My wife just picked up a new pair of running shoes from Big Peach Running Co recently, and she commented how the salespeople there are always so helpful and never put pressure to buy. Without really thinking, I said “Yep, it’s because they have such a good return policy.“
After taking a few minutes to think through it, it seems to stand up.
Electronics Boutique
Back in the 90’s I worked at Electronics Boutique, a video game store now under the GameStop brand. At the time, they had an amazingly good return policy where you could get a full refund on any game within 10 days for any reason.
Don’t like the game? Return it.
Loved the game but you already beat it? Return it.
It was awesome!
Of course, people eventually abused the system and it was changed, but for the years that it was in place it was amazing for everyone.
For us in sales, it took the pressure off.
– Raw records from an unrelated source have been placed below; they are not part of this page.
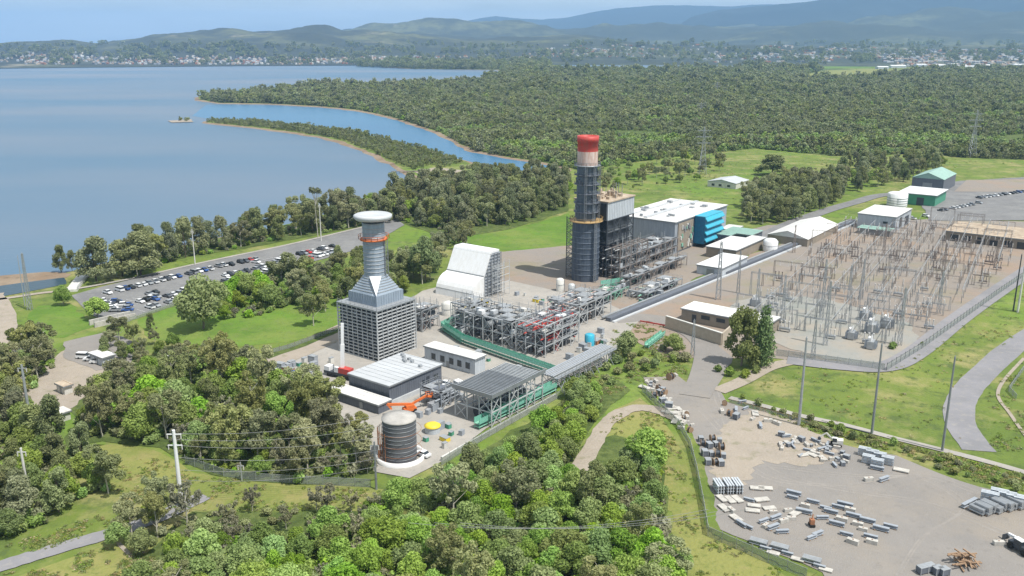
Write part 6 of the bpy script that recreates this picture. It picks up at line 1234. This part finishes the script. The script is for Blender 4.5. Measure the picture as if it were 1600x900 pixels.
o_l, h_l = mast(48, 664, 570, .45, 'grey leaning power pole at the left edge beside the sandy clearing', arms=1, armw=1.2); mast(305, 414, 358, .28, 'slim light mast at the lakeside edge of the car park, in front of the trees', 'offwhite', 1, .6, 'light_mast', 'mast'); mast(502, 377, 318, .28, 'slim light mast at the far end of the car park', 'offwhite', 1, .6, 'light_mast', 'mast')
oP = G(284, 792); hP = HT(oP, 672); mast(284, 792, 672, .55, 'thick white power pole standing between the mown slope and the road bend', 'white', 2, 1.6)
mast(45, 780, 700, .4, 'pale pole half hidden in the lower left clump', 'offwhite', 1, 1.0); mast(378, 752, 722, .2, 'short pole with a box behind the mown slope fence', 'galv', 1, .7); mast(588, 765, 690, .3, 'tall thin pole at the left foot of the dark tank', 'steel', 1, 1.0)
mast(1122, 468, 378, .36, 'tall pale lattice mast at the left corner of the switchyard', kind='lattice', name='lattice_mast', cat='mast'); mast(1153, 458, 392, .22, 'thin dark mast between corridor and switchyard', 'steel', kind='lattice', name='lattice_mast', cat='mast')
for i, (px, py, tp, w_) in enumerate(((1181, 500, 420, 'behind the olive tree'), (1222, 505, 430, 'in the front row'), (1283, 500, 405, 'at the centre of the near part'), (1289, 540, 440, 'in front of the centre mast'), (1326, 470, 415, 'left of the transformers'), (1345, 468, 405, 'behind the transformers'), (1405, 540, 450, 'right of the transformers'), (1466, 490, 425, 'near the switchyard road'), (1473, 430, 380, 'in the middle of the far part'), (1380, 400, 350, 'at the back centre'), (1240, 395, 352, 'beside the corridor'), (1270, 560, 500, 'right in front at the road'), (1555, 415, 375, 'at the right corner'), (1082, 556, 500, 'at the road junction'))):
    mast(px, py, tp, .24, 'slender lightning mast ' + w_, 'brownsteel' if py < 460 else 'galv', kind='lattice', name='lightning_mast', cat='mast')
def pylon(px, py, top, label, m='galv'):
    o = G(px, py); h = HT(o, top); t = thing('transmission_tower', label, 'pylon', o); mb = MB(); mb.lattice(o, o + Z * h * .6, 6, 6, .22, 1.8); mb.lattice(o + Z * h * .6, o + Z * h, 1.8, 6, .16, .6); mb.build('lattice_body', m, t)
    for z in (.66, .79, .92): mb = MB(); w_ = 6.5 - abs(z - .79) * 10; mb.lattice(o + Vector((-w_, 0, h * z)), o + Vector((w_, 0, h * z)), .6, 6, .12); mb.build('crossarm', m, t)
    return o, h
pylon(1097, 272, 198, 'lattice transmission tower in the field behind the turbine hall'); pylon(1518, 246, 172, 'distant lattice transmission tower in the forest at right'); pylon(1120, 150, 128, 'tiny far lattice tower beyond the forest'); pylon(1095, 182, 160, 'small far lattice tower in the middle of the forest')
# power lines
def wire(p, q_, sag, label, r_=.05, group='power lines from the white pole'):
    t = thing('power_line', label, 'cable', p, group); mb = MB(); pts = [p.lerp(q_, i / 14) - Z * sag * 4 * (i / 14) * (1 - i / 14) for i in range(15)]
    for a, b in zip(pts, pts[1:]): mb.beam(a, b, r_ * 2)
    mb.build('conductor', 'wire', t)
oE = G(600, 770)
for i, (z0, y1) in enumerate(((hP - .8, 688), (hP - 2.2, 700), (hP - 3.6, 712), (hP - 6.5, 727), (hP - 9.5, 735), (hP - 12, 742))):
    qe = oE + Z * HT(oE, y1 - 40 + i * 5); wire(oP + Z * z0 + Vector((.5, 0, 0)), qe, 1.6, 'thin cable sagging from the white power pole toward the dark tank', .028)
for i, dx_ in enumerate((0, 1.2, 2.4)):
    wire(G(640 + i * 40, 880) + Z * 9, G(1100 + i * 30, 905) + Z * 15, 2.5, 'thin cable crossing above the dense bush at the bottom', .025, 'power lines above the dense bush')
# ================================================================== FENCES
def fence(pxs, h, label, step=3.2, m='chain', post='galv', name='chain_link_fence', z=.1, r_=.07):
    c = [G(*p) for p in pxs]; t = thing(name, label, 'fence', c[0]); tot = sum((b - a).length for a, b in zip(c, c[1:])); step = max(step, tot / 90); pm = None
    for a, b in zip(c, c[1:]):
        d = b - a; nn = Vector((-d.y, d.x, 0)).normalized(); mb = MB(); mb.obox((a + b) / 2 + Z * (z + h / 2), d / 2, nn * .012, Z * h / 2); mb.build('mesh_panel', m, t)
        mb = MB(); mb.beam(a + Z * (z + h), b + Z * (z + h), r_); mb.build('top_rail', post, t)
        k = max(1, int(d.length / step))
        for i in range(k):
            q_ = a.lerp(b, i / k)
            if pm is None: mb = MB(); mb.beam(q_, q_ + Z * (h + .4 + z), r_ * 1.5); pm = mb.build('fence_post', post, t); pm0 = q_.copy(); pl = pm.location.copy()
            else: o2 = pm.copy(); COL.objects.link(o2); o2.parent = t; o2.location = pl + (q_ - pm0)
fence([(1003, 612), (1030, 640), (1060, 668), (1078, 700), (1088, 740), (1098, 790), (1106, 838)], 2.2, 'chain link fence curving down the left side of the storage yard'); fence([(1106, 838), (1150, 858), (1200, 880), (1260, 905)], 2.2, 'chain link fence along the bottom of the storage yard')
fence([(1385, 580), (1440, 546), (1500, 503), (1560, 460), (1640, 405)], 2.4, 'dark security fence along the switchyard road', 3.5, 'chain', 'darksteel'); fence([(1213, 556), (1290, 566), (1382, 579)], 2.2, 'chain link fence in front of the switchyard')
fence([(1600, 578), (1576, 612), (1588, 625)], 1.6, 'short pale handrail fence right of the curving road'); fence([(290, 725), (350, 745), (400, 752), (480, 757), (580, 762)], 2.0, 'chain link fence between the wood and the mown slope'); fence([(180, 510), (255, 484), (322, 461), (400, 447)], 1.4, 'low pale fence on the near edge of the car park', 3.0)
fence([(412, 556), (450, 546), (530, 516)], 1.6, 'brown fence along the ramp to the works compound', 3, 'chain', 'brownsteel'); fence([(690, 728), (740, 697), (800, 662), (870, 624), (905, 604)], 2.0, 'site fence between the plant and the bush', 3.2); fence([(1140, 630), (1215, 650), (1300, 676)], 1.1, 'low weathered rail along the upper verge of the storage yard', 3, 'chain', 'timber'); fence([(1035, 830), (1036, 852)], 2.4, 'short weathered gate at the bush edge inside the yard verge', 2, 'chain', 'brownsteel')
a, b = G(690, 722), G(868, 622); t = thing('kerb_wall', 'low pale concrete wall along the plant side of the bush', 'wall', a); mb = MB(); d = (b - a) / 2; mb.obox((a + b) / 2 + Z * .7, d, Vector((-d.y, d.x, 0)).normalized() * .3, Z * .7); mb.build('wall_body', 'offwhite', t)
# site clutter on the plant slab
def mk_clutter(nm, m, sz, cat): t = thing(nm, '', cat); mb = MB(); mb.box((0, 0, sz[2] / 2), sz); mb.build('case', m, t); m2 = MB(); m2.box((0, 0, sz[2] + .05), (sz[0] + .1, sz[1] + .1, .08)); m2.box((sz[0] / 2 + .03, 0, sz[2] * .45), (.05, sz[1] * .5, sz[2] * .7)); m2.build('lid_and_door', 'galv', t); return t
CL = [(mk_clutter('equipment_cabinet', 'offwhite', (1.6, 1.2, 1.8), 'cabinet'), 'white equipment cabinet'), (mk_clutter('equipment_cabinet', 'green', (1.8, 1.4, 1.5), 'cabinet'), 'green equipment cabinet'), (mk_clutter('equipment_cabinet', 'greywall', (2.4, 1.6, 2.0), 'cabinet'), 'grey equipment cabinet'), (mk_clutter('waste_skip', 'rust', (3.2, 1.8, 1.2), 'skip'), 'rusty waste skip'), (mk_clutter('waste_skip', 'yellow', (2.6, 1.6, 1.1), 'skip'), 'yellow waste skip')]
rr = random.Random(91)
for k in range(190):
    reg, w_ = rr.choice((([(655, 690), (690, 655), (735, 665), (700, 705)], 'between the yellow tank and the kerb wall'), ([(640, 655), (700, 610), (730, 620), (690, 650)], 'in the lane beside the process hall'), ([(420, 575), (520, 560), (530, 600), (450, 595)], 'in the works compound'), ([(800, 460), (880, 470), (920, 480), (830, 478)], 'on the apron behind the process frames'), ([(960, 470), (1060, 440), (1060, 452), (970, 492)], 'beside the cable corridor'), ([(880, 560), (940, 520), (955, 545), (900, 585)], 'on the slab by the red riser'), ([(680, 540), (760, 560), (840, 590), (760, 575)], 'under the green netted walkway')))
    pw = poly_w(reg); x0, x1, y0, y1 = min(p.x for p in pw), max(p.x for p in pw), min(p.y for p in pw), max(p.y for p in pw); p = Vector((rr.uniform(x0, x1), rr.uniform(y0, y1)))
    if not inside(p, pw): continue
    c, nm = rr.choices(CL, (5, 2, 5, 1, 1))[0]; place(c, (p.x, p.y, .2), rr.choice((arot, R(53), R(143))) + rr.uniform(-.2, .2), nm + ' ' + w_, 'site clutter of the power station', rr.uniform(.6, 1.2))
# ================================================================== DISTANT TOWN
def suburb(name, zones, n, seed, szr=(9, 15)):
    r_ = random.Random(seed); boxes = {}
    for (x0, x1, y0, y1), wt in zones:
        for i in range(int(n * wt)):
            px, py = r_.uniform(x0, x1), r_.uniform(y0, y1); p = G(px, py); zz = HGT(p); 
            key = r_.choice(('offwhite', 'rust', 'rooftan', 'rooftan', 'greywall', 'roofgrey', 'slate')); mb = boxes.setdefault(key, MB()); a = r_.uniform(0, 3.14); d = Vector((math.cos(a), math.sin(a), 0)); e = Vector((-d.y, d.x, 0)); L_, W_, h = r_.uniform(*szr), r_.uniform(6, 10), r_.uniform(3, 6); p = Vector((p.x, p.y, zz))
            mb.obox(p + Z * h / 2, d * L_ / 2, e * W_ / 2, Z * (h / 2 + 1)); c = lambda u, v, z: p + d * u + e * v + Z * z; mb.prism([c(-L_ / 2, -W_ / 2 - .4, h), c(-L_ / 2, 0, h + 2), c(-L_ / 2, W_ / 2 + .4, h)], d * L_)
    out = MB(); mats = []; idx = []
    for key, mb in boxes.items():
        mats.append(M[key]); idx += [len(mats) - 1] * len(mb.f); out.add(mb.v, mb.f)
    o = out.build(name, mats[0]); [o.data.materials.append(m_) for m_ in mats[1:]]; o.data.polygons.foreach_set('material_index', idx); o['kind'] = 'stuff'; return o
from mathutils.bvhtree import BVHTree
bpy.context.view_layer.update()
_G0 = G
_b = []
for nm in ('near_hills', 'middle_hills'): ob_ = bpy.data.objects[nm]; _b.append(BVHTree.FromPolygons([v.co[:] for v in ob_.data.vertices], [tuple(p.vertices) for p in ob_.data.polygons]))
def HGT(p):
    h = 0
    for t_ in _b:
        hit = t_.ray_cast(Vector((p.x, p.y, 2000)), Vector((0, 0, -1)))
        if hit[0]: h = max(h, hit[0].z)
    return h
def on_hill(px, py):                                   # where the sight line through a photograph point meets the hills
    p = _G0(px, py) if py > HOR + 3 else Vector((0, 9000, 0)); u = (px - 800) / FPX; v = (450 - py) / FPX; d = Vector((u, CP + v * SP, -SP + v * CP)).normalized(); best = None
    for t_ in _b:
        hit = t_.ray_cast(Vector((0, 0, CAM_H)), d)
        if hit[0] and (best is None or hit[3] < best[3]): best = hit
    return best[0] if best else p
def G(px, py, z=0.0):
    if z == 0.0 and py < 103.5 and TOWN:
        q_ = on_hill(px, py)
        if q_ is not None: return q_
    return _G0(px, py, z)
TOWN = True
suburb('lakeside_suburb', [((40, 420, 88, 101.5), .26), ((150, 420, 92, 101), .20), ((0, 130, 82, 98), .08), ((420, 560, 90, 101), .12), ((560, 700, 88, 100), .15), ((600, 700, 95, 104), .08), ((700, 860, 84, 98), .05), ((860, 1020, 76, 90), .08), ((1020, 1200, 76, 90), .05)], 1300, 5, (8, 15))
suburb('inland_town', [((1180, 1400, 72, 92), .25), ((1380, 1600, 78, 98), .35), ((1400, 1610, 92, 104), .2), ((1100, 1300, 88, 98), .1), ((830, 1100, 70, 84), .1)], 900, 6, (12, 30))
TOWN = False
for i, (px, py, wd) in enumerate(((1402, 106, 60), (1438, 104, 46), (1468, 105, 54), (1510, 107, 70), (1548, 105, 60), (1590, 104, 60), (1378, 108, 40), (1490, 103, 36))):
    o = G(px, py); a = R(10 * (i % 3)); d = Vector((math.cos(a), math.sin(a), 0)); e = Vector((-d.y, d.x, 0)); t = thing('distant_warehouse', 'white far warehouse %s' % ('at the left end of the row beyond the forest', 'second in the row beyond the forest', 'third in the row beyond the forest', 'widest of the row beyond the forest', 'right of the widest one beyond the forest', 'at the right edge beyond the forest', 'smallest, left of the row beyond the forest', 'small, behind the row beyond the forest')[i], 'warehouse', o)
    mb = MB(); mb.obox(o + Z * 4, d * wd / 2, e * 15, Z * 4); mb.build('wall', 'palewall', t); mb = MB(); mb.prism([o + d * -wd / 2 + e * -15.5 + Z * 8, o + d * -wd / 2 + Z * 11, o + d * -wd / 2 + e * 15.5 + Z * 8], d * wd); mb.build('roof', 'white', t)
# dark tree belts on the plain between forest and hills
pts, sc = [], []
r_ = random.Random(61)
TOWN = True
for i in range(5200):
    px = r_.uniform(-40, 1660); py = r_.uniform(70, 101) if px < 900 else r_.uniform(66, 101); q_ = G(px, py)
    if (850 < px < 1185 and py > 98.5) or (px > 1360 and py > 97): continue
    if mn.noise(Vector((px / 38, py / 4.5, 3))) > .08: pts.append((q_.x, q_.y, HGT(q_) - 1)); sc.append(r_.uniform(1.4, 3.0))
TOWN = False
gn_mass('distant_tree_belts', pts, sc, [FP[0], FP[2], FP[3]])
hide_proto()
# ================================================================== HAZE
m = bpy.data.materials.new('haze_air'); m.use_nodes = True; t = m.node_tree; t.nodes.clear()
o_ = t.nodes.new('ShaderNodeOutputMaterial'); pv = t.nodes.new('ShaderNodeVolumePrincipled')
pv.inputs['Color'].default_value = (.37, .63, 1.0, 1); pv.inputs['Density'].default_value = HAZE_D; pv.inputs['Anisotropy'].default_value = 0.0
t.links.new(pv.outputs[0], o_.inputs['Volume'])
mb = MB(); mb.box((0, 12000, 448), (36000, 30000, 904)); hz = mb.build('haze', m); hz['kind'] = 'stuff'
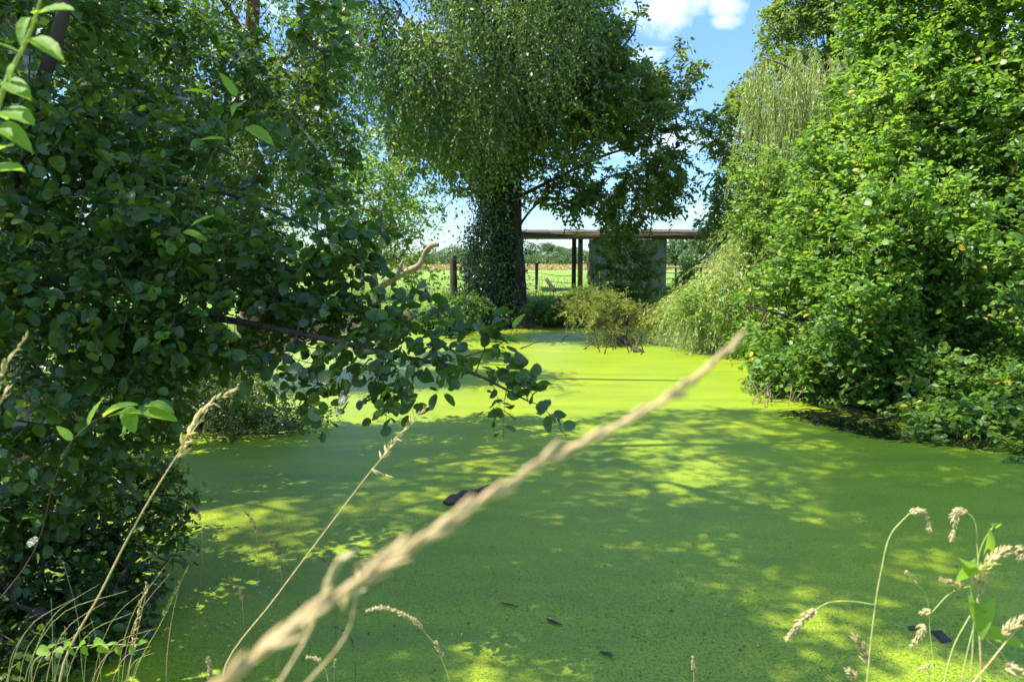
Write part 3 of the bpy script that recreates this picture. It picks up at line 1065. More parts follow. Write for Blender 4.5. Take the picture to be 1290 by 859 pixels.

We could suggest a game and let them know about the return policy, and our perceived level of trust went up 10x. Returns are kind of a pain to process, so why would we sell them garbage knowing we’d have to clean it up later?
For the customer, it made buying easier. They could try a game, see if they liked it, and then return if they didn’t. There was no pressure to choose the perfect game, and no feeling let down if it turned out to be a dud.
Create clear honesty when it’s hard to prove
In both cases, the stores are able to increase their perceived level of honesty with just a few words, because it’s easy to hold them to it.
It’s important to work to build honesty in the long-run, but a generous return policy is usually the sign of a company you can trust.
Bonus: Why the Electronics Boutique return policy really went away
You can say “just ban the people that abuse it”, and we did, but people figured out a perfect way to beat the system that was impossible to stop.
Say you owned “Mortal Kombat” for a year and got tired of it. You could get a new game, for free, with just a few simple steps.
- Go to Electronics Boutique and buy a new copy of Mortal Kombat, still in the shrink wrap.
- Go to Best Buy and exchange the “new” unopened game (“I got it as a gift”) for the other new game that you really want.
- Go to Electronics Boutique with your year-old Mortal Kombat and your receipt from a few days ago and get a full refund on your “new” purchase.
- Untrackable, unstoppable.
It was brilliant for all of the wrong reasons. I hate when people ruin good things like that.